I left a vase of roses to rot on my kitchen table last Tuesday. I should have thrown them out once their petals drooped, but I was drooping with them and I hadn't the heart. Or the stomach. I hate the smell of dank water and my skin crawls at the thought of touching their slimy stems. I sat for a few minutes, looking at them, wondering how I might fold them so that their stalks wouldn't tear the bin liner. I didn't want to touch them. I thought I might smother them with a paper bag.
I didn't realise that I was crying until a tear tickled the side of my nose, making it itch.
I wasn't crying about the flowers. I'm not sure what I was crying about. I left them there and went for a walk. I stole a cigarette from his sock drawer and stuck it behind my ear, then spent ten teary-eyed minutes searching for it before leaving the flat.

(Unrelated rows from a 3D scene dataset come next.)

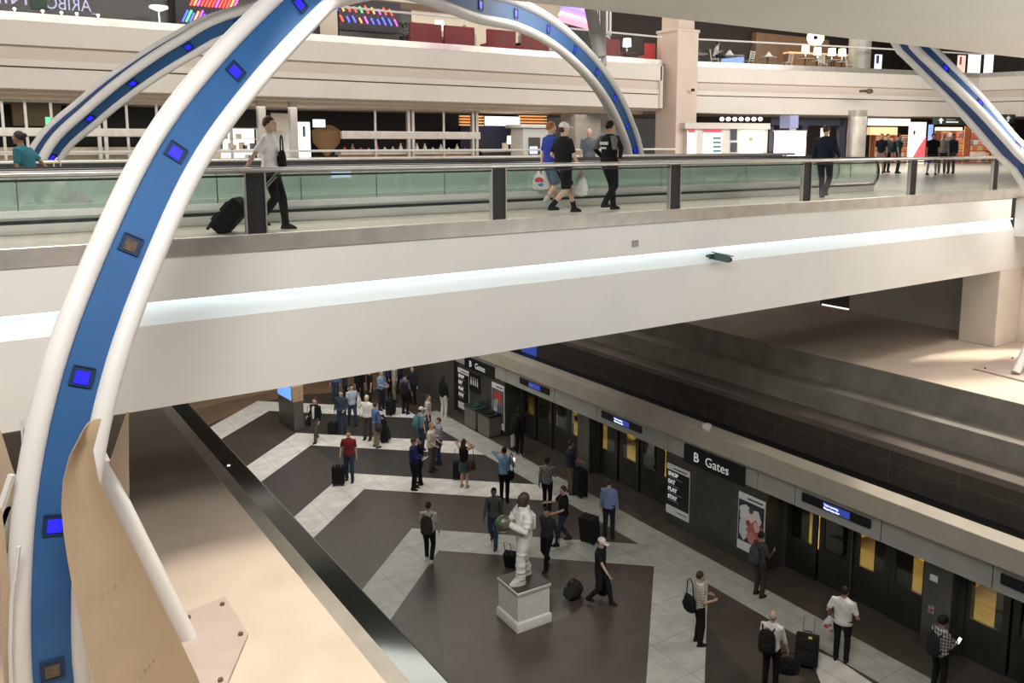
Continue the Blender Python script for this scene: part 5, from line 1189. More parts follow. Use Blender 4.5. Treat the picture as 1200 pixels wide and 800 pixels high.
# ------------------------------------------------------------------ bags
def backpack(P, lab, c=(.015, .015, .016), c2=None, size=(.32, .17, .47), side=0., z=1.17, y=-.21, low=0.):
    t = thing('backpack', lab, 'backpack', P['W'](side, y, z - size[2] / 2), P['rz']); s = P['s']; w, d, h = [q * s for q in size]
    m = MB(); pr = [(0, .8, .75), (.08, .98, .95), (.45, 1, 1), (.8, .92, .85), (.95, .7, .6), (1, .35, .35)]
    m.loft([ering(Vector((0, 0, h * f)), w / 2 * a, d / 2 * b, 14) for f, a, b in pr]); m.build('pack_body', cl(c), t, world=False)
    m = MB(); m.loft([ering(Vector((0, -d * .42, h * f)), w * .34 * a, d * .28 * a, 12) for f, a in ((.08, .7), (.14, 1), (.42, 1), (.5, .7))]); m.build('front_pocket', cl(c2 or c), t, world=False)
    for sx in (-1, 1):
        m = MB(); m.tube([(sx * w * .3, d * .3, h * .9), (sx * w * .36, d * .75, h * 1.02), (sx * w * .40, d * .95 + .17 * s, h * .85), (sx * w * .44, d * .9 + .12 * s, h * .4), (sx * w * .38, d * .4, h * .15)], .016 * s, 6, sq=1.6); m.build('strap', cl(c2 or c), t, world=False)
    m = MB(); m.tube([(-.04, 0, h * .98), (-.03, 0, h * 1.07), (.03, 0, h * 1.07), (.04, 0, h * .98)], .01, 6); m.build('top_handle', cl(c2 or c), t, world=False)
    return t
def suitcase(loc, rz, lab, c=(.015, .015, .016), size=(.40, .24, .58), tilt=0., handle=.45, hard=False, top=None, tag_c=None):
    t = thing('suitcase', lab, 'suitcase', loc, rz); w, d, h = size; R = Matrix.Rotation(tilt, 3, 'X')
    def T(m): m.v = [R @ p for p in m.v]; return m
    m = MB(); m.box((-w / 2, -d / 2, .06), (w / 2, d / 2, h + .06)); T(m).build('case_body', cl(c, .6), t, world=False, bevel=.035)
    m = MB(); m.box((-w * .4, -d / 2 - .035, .14), (w * .4, -d / 2 + .01, h * .52)); T(m).build('front_pocket', cl(c, .6), t, world=False, bevel=.02)
    m = MB(); m.box((-w * .4, -d / 2 - .03, h * .6), (w * .4, -d / 2 + .01, h * .92)); T(m).build('front_pocket', cl(c, .6), t, world=False, bevel=.02)
    for x in (-w * .38, w * .38):
        m = MB(); m.tube([(x - .02, d * .38, .04), (x + .02, d * .38, .04)], .04, 10); T(m).build('wheel', M['black'], t, world=False)
    for x in (-w * .38, w * .38):
        m = MB(); m.box((x - .02, -d * .45, .0), (x + .02, -d * .3, .07)); T(m).build('foot', M['black'], t, world=False)
    if handle:
        m = MB(); m.tube([(-w * .24, d * .38, h), (-w * .24, d * .38, h + handle), (w * .24, d * .38, h + handle), (w * .24, d * .38, h)], .012, 6); T(m).build('pull_handle', mat('handle grey', (.25, .25, .25), .4, .6), t, world=False)
    m = MB(); m.tube([(-.08, 0, h + .05), (-.07, 0, h + .1), (.07, 0, h + .1), (.08, 0, h + .05)], .014, 6); T(m).build('carry_handle', M['black'], t, world=False)
    if tag_c: m = MB(); m.box((.02, -d / 2 - .05, h * .95), (.10, -d / 2 - .035, h * 1.02)); T(m).build('luggage_tag', mat('tag %s' % (tag_c,), tag_c, .6), t, world=False)
    return t
def handbag(loc, rz, lab, c, size=(.34, .14, .26), strap=.3, name='handbag', cat='bag'):
    t = thing(name, lab, cat, loc, rz); w, d, h = size
    m = MB(); m.loft([ering(Vector((0, 0, h * f)), w / 2 * a, d / 2 * b, 14) for f, a, b in ((0, .85, .8), (.1, 1, 1), (.6, .98, .95), (.92, .86, .6), (1, .8, .3))]); m.build('bag_body', cl(c, .6), t, world=False)
    m = MB(); m.tube([(-w * .36, 0, h * .92), (-w * .25, 0, h + strap * .8), (0, 0, h + strap), (w * .25, 0, h + strap * .8), (w * .36, 0, h * .92)], .012, 6); m.build('strap', cl(c, .6), t, world=False)
    m = MB(); m.box((-w * .3, -d * .55, h * .3), (w * .3, -d * .4, h * .65)); m.build('pocket', cl(c, .6), t, world=False, bevel=.02)
    return t
def plasticbag(loc, rz, lab, prints=(), h=.42, w=.32):
    t = thing('plastic_bag', lab, 'bag', loc, rz); rnd = random.Random(int(abs(loc[0] * 100)))
    m = MB(); L = []
    for f, a, b in ((0, .6, .5), (.08, .95, .9), (.4, 1, 1), (.7, .8, .7), (.86, .45, .3), (1, .2, .1)):
        L.append([p + Vector((rnd.uniform(-.015, .015), rnd.uniform(-.015, .015), rnd.uniform(-.01, .01))) for p in ering(Vector((0, 0, h * f)), w / 2 * a, w * .3 * b, 14)])
    m.loft(L); m.build('bag_body', mat('plastic white', (.72, .70, .69), .4, noise=.08, scale=14), t, world=False)
    for sx in (-1, 1): m = MB(); m.tube([(sx * .04, 0, h * .9), (sx * .03, 0, h * 1.15), (0, 0, h * 1.22)], .01, 5); m.build('handle', mat('plastic white', (.72, .70, .69), .4), t, world=False)
    for (x, z, rx, rz_, c) in prints:
        m = MB(); m.ell((x, -w * .3 * .97, z), (rx, .012, rz_), 10, 6); m.ell((x, w * .3 * .97, z), (rx, .012, rz_), 10, 6); m.build('print', mat('bag print %s' % (c,), c, .5), t, world=False)
    return t
def phone(P, i, lab, glow=True):
    h = P['hands'][i]; t = thing('phone', lab, 'phone', h + Vector((0, 0, .0)), P['rz'])
    m = MB(); R = Matrix.Rotation(-.7, 3, 'X'); m.rbox((0, .02, .03), (.075, .012, .145), R); m.build('phone_body', M['black'], t, world=False, bevel=.004)
    m = MB(); m.rbox((0, .02 - .005, .03 + .006), (.066, .006, .13), R); m.build('screen', mat('phone glow', (.8, .9, 1), .4, emit=2.5 if glow else .4), t, world=False, smooth=False)
    return t

navy = (.018, .022, .05); blk = (.012, .012, .014); char = (.035, .035, .038); jean = (.035, .055, .10); khaki = (.33, .27, .19); wht = (.74, .73, .71); olive = (.10, .09, .06)
plaid1 = plaid('plaid grey', (.06, .06, .065), (.62, .60, .57), 13); plaid2 = plaid('plaid pale', (.28, .26, .22), (.72, .68, .60), 16); plaid3 = plaid('plaid dark', (.02, .025, .05), (.22, .24, .30), 15); patt = plaid('pattern black white', (.02, .02, .02), (.5, .5, .5), 26)
P = person
# -------- platform, near
p = P(503, 658, 8, 1.74, 'person in pale T-shirt and white shoes seen from behind, left of the statue', (.62, .60, .57), blk, stride=.34, shoes=wht, la=(-.2, .26, 1.08), hair='brown')
backpack(p, 'olive black backpack worn by the person in white shoes left of the statue', (.045, .05, .035), size=(.34, .2, .5))
p = P(579, 638, 192, 1.74, 'person in a grey sweater and jeans walking forward with a black backpack, behind the statue', (.10, .105, .11), jean, sleeve='long', stride=.5, skin='brown', hair='black', shoes=(.05, .05, .06))
backpack(p, 'black backpack on the walking person in the grey sweater behind the statue', size=(.36, .2, .48), side=-.05)
p = P(641, 664, 215, 1.74, 'person in a dark jacket and black trousers walking beside the statue, pulling a small case', (.03, .034, .036), blk, sleeve='long', stride=.45, hair='black', skin='tan', look=.3, la=(-.32, -.1, .85), ra=(.33, -.28, .9))
q = onz(600, 664, 0); suitcase(q, p['rz'] + .3, 'small black case half hidden behind the statue legs', size=(.36, .22, .46), tilt=-.35, handle=.5)
p = P(660, 637, 262, 1.76, 'person in a black T-shirt and dark jeans reaching forward, behind the statue', blk, (.03, .04, .055), stride=.4, hair='brown', ra=(.16, .45, 1.22), la=(-.2, .3, 1.05), wide=1.12)
p = P(713, 630, 20, 1.80, 'person in a blue dress shirt and dark trousers seen from behind at the platform doors', (.20, .26, .46), (.02, .022, .035), sleeve='long', hair='brown', belt=True)
q = onz(692, 634, 0); suitcase(q, 1.9, 'large dark travel bag standing left of the person in the blue dress shirt', size=(.50, .36, .74), handle=0, tilt=-.15)
p = P(703, 707, 120, 1.78, 'person in a white cap and black T-shirt walking past the plinth, arm stretched out', blk, (.02, .02, .022), stride=.5, hstyle='cap', ra=(.42, .42, 1.05), la=(-.24, -.05, .86), shoes=(.02, .02, .02), look=.3)
h = p['hands'][0]; t = handbag(h + Vector((-.02, 0, -.62)), p['rz'] + 1.2, 'black backpack carried by hand by the person in the white cap', blk, (.34, .24, .46), .18)
q = onz(672, 700, 0); t = thing('duffel_bag', 'crumpled dark duffel bag lying between the plinth and the person in the white cap', 'bag', q, .4); m = MB(); rnd = random.Random(9)
m.ell((0, 0, .2), (.34, .22, .2), 16, 10, fn=lambda p_: p_ * rnd.uniform(.86, 1.1)); m.build('bag_body', cl((.03, .03, .032)), t, world=False); m = MB(); m.tube([(-.2, 0, .34), (-.1, .08, .44), (.12, .08, .43), (.22, 0, .34)], .02, 6); m.build('handle', cl(blk), t, world=False)
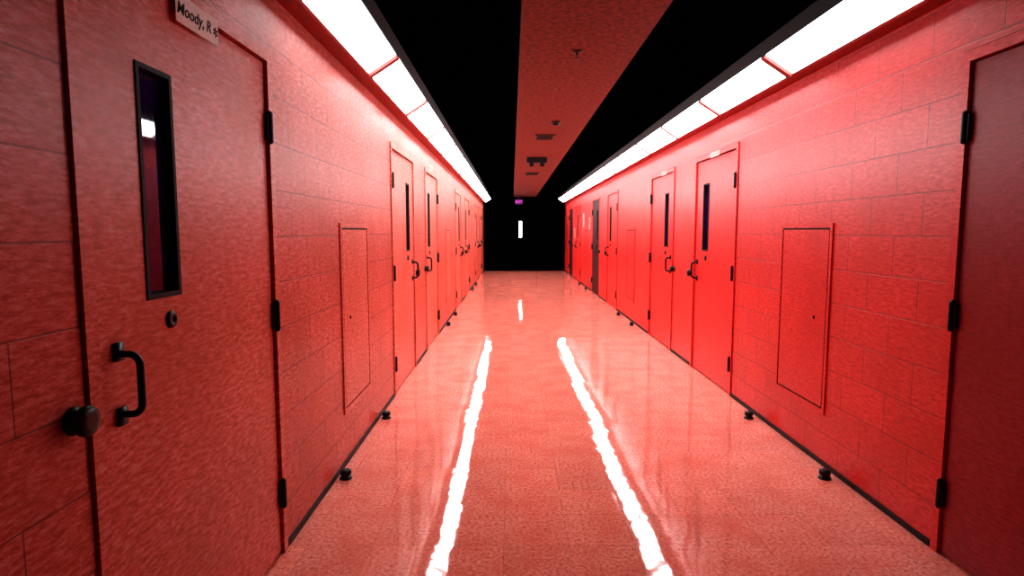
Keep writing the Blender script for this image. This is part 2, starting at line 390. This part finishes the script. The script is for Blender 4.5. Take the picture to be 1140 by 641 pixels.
# ---------------------------------------------------------------- ceiling fittings
o = empty('sprinkler_head', (.45, 4.3, ZT), label='small pendent fire sprinkler on soffit', category='sprinkler')
obj('escutcheon', Bld('C').lathe((0, 0, 0), 'v', [(.04, 0), (.038, .006), (.02, .012), (.01, .014), (.01, .03)]).mesh('escutcheon', M_FIT, True), parent=o)
b = Bld('C'); b.lathe((0, 0, 0), 'v', [(.006, .048), (.022, .05), (.022, .053), (.004, .055)])
for s_ in (-1, 1): b.tube([(0, .026, 0), (0, .034, .012*s_), (0, .042, .012*s_), (0, .05, 0)], .0025, 6)
obj('deflector', b.mesh('deflector', M_BLACK), parent=o)
o = empty('smoke_detector', (.50, 7.0, ZT), label='round smoke detector on soffit', category='smoke detector')
obj('detector_base', Bld('C').lathe((0, 0, 0), 'v', [(.055, 0), (.055, .014), (.05, .018)]).mesh('detector_base', M_FIT, True), parent=o)
obj('detector_dome', Bld('C').lathe((0, 0, 0), 'v', [(.042, .018), (.040, .034), (.03, .042), (.01, .046)]).mesh('detector_dome', M_BLACK, True), parent=o)
def grille(y, w, l, mat, lab):
    o = empty('ceiling_vent', (.43, y, ZT), label=lab, category='vent')
    b = Bld('C'); e = .025
    b.box(-w/2, w/2, 0, .012, -l/2, -l/2+e); b.box(-w/2, w/2, 0, .012, l/2-e, l/2); b.box(-w/2, -w/2+e, 0, .012, -l/2+e, l/2-e); b.box(w/2-e, w/2, 0, .012, -l/2+e, l/2-e)
    obj('vent_frame', b.mesh('vent_frame', mat), parent=o)
    b = Bld('C'); c = -l/2+e+.01
    while c < l/2-e-.01: b.box(-w/2+e, w/2-e, .001, .009, c, c+.012); c += .028
    obj('vent_louvers', b.mesh('vent_louvers', M_BLACK), parent=o)
grille(8.1, .26, .4, M_FIT, 'square metal ceiling vent on soffit')
o = empty('exit_light_box', (.42, 10.4, ZT), label='dark rectangular emergency light box under soffit', category='emergency light')
obj('box_body', Bld('C').box(-.17, .17, 0, .09, -.09, .09).mesh('box_body', M_BLACK, bevel=.006), parent=o)
for s_ in (-1, 1):
    obj('lamp_head', Bld('C').lathe((.09*s_, .12, -.05), 'w', [(.02, .05), (.035, .02), (.04, -.03), (.035, -.035)]).mesh('lamp_head', M_BLACK, True), parent=o)
grille(13.2, .3, .5, M_FIT, 'rectangular metal ceiling vent on soffit')

# ---------------------------------------------------------------- world, camera
w = bpy.data.worlds.new('w'); scene.world = w; w.use_nodes = True
w.node_tree.nodes['Background'].inputs[0].default_value = (0, 0, 0, 1)
cam = bpy.data.cameras.new('camera'); co = bpy.data.objects.new('camera', cam); COL.objects.link(co)
co.location = (0, 0, H); co.rotation_euler = (math.radians(90-5.4), 0, 0)
cam.sensor_width = 36; cam.lens = 36*670/1140; cam.clip_start = .02
scene.camera = co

I had calmed down by the time I reached the Rathmines Road, but I smoked it anyway. When I got home, I made tea and took it to bed with me. He called and said that he was sorry not to be there, sorry that I was alone and feeling so low. But I was glad. He shouldn't have to hoosh me arse-first out of every ditch.
He was home and elbow-deep in dishes when I got in from work on Wednesday. The flowers were still there, looking like a prop of Miss Havisham's. He hadn't wanted to throw them out without my say-so. I wondered, for the 385th time, what I have done to deserve a man so considerate. I worried, briefly, if I deserve him at all.
On Thursday evening I sat staring through the snot-smeared windows of the 128, taking in the misery of the North Strand road and a city clogged with taxis. I'd finished my book. I'd forgotten my headphones. I was running late for Fat Fighters and edging closer to that dangerous deadline whereby you have to wait til the meeting's finished for your pat-on-the-back weigh-in. The bus driver dumped us on Hanover Quay. It had taken us twenty minutes to cross the bridge. "But I need to get to the far side of Rathmines!" I hissed as he hurried us off his bus. He didn't give a fuck. His day had been long enough.
I had blisters biting at my heels by the time I reached Camden St. I stopped at a stall to pick up some strawberries for tea. She was finishing up for the evening, plastic packing crates and slim black buckets filled with flowers. I thought of the roses, and asked her for four sunflower stems. And for the first time that day, I smiled from the soles of my shoes.
"How did she get them already?" he wondered, seeing the yellow bloom against my red coat as I came down the cast-iron stairs to the front door. Inside, on the kitchen table, he'd laid a bouquet of lus na gréine.